Abundance Fantasies: Cockaigne

May 23, 2013 By arne hendriks 1

“And still I’ve more to tell of it; The geese when roasted on the spit Fly to the abbey (believe it or not) And cry out ‘Geese, all hot, all hot!’ With garlic in great quantity, The best-dressed geese a man could see. The larks are known to do the same- Land in your mouth, well-cooked and tame, Freshly stewed and nicely done, Sprinkled with cloves and cinnamon.”
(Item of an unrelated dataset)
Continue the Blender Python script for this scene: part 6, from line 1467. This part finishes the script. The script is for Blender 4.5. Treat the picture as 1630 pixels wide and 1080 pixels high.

The Abundance Fantasies collects stories, symbols and rituals of abundance because perhaps one day soon we must choose between our desire for abundance and the equally strong desire to be tall. We can’t have both. Because we’re so tall (and so many) we simply consume more than the earth can support. In many ways we’ve already entered into scarcity, even if we don’t know it yet. And mostly it’s scarcity that inspires fantasies of abundance, like in the medieval trope of Cockaigne. The Poem The Land of Cockaigne denotes a mythical land of plenty, an imaginary place where the harshness of medieval peasant life does not exist. All the restrictions of society are defied and food is plentiful. Roasted pigs wander about with knives in their backs for easy carving, grilled cheeses fly directly into ones mouth, wine flows from fountains and cooked fish jump from the water onto your plate. Portrayed in legend, oral history, and art, this imaginary land became the most pervasive collective dream of medieval time- an earthly paradise. It served to counter the suffering and frustration of daily existence and to allay anxieties about an increasingly elusive heavenly paradise. Cockaigne reveals our deep collective desire for abundance. What remains to be seen is if this desire is stronger than our obsession with being tall. If so, perhaps we’re willing to shrink towards the abundant life of our fantasies.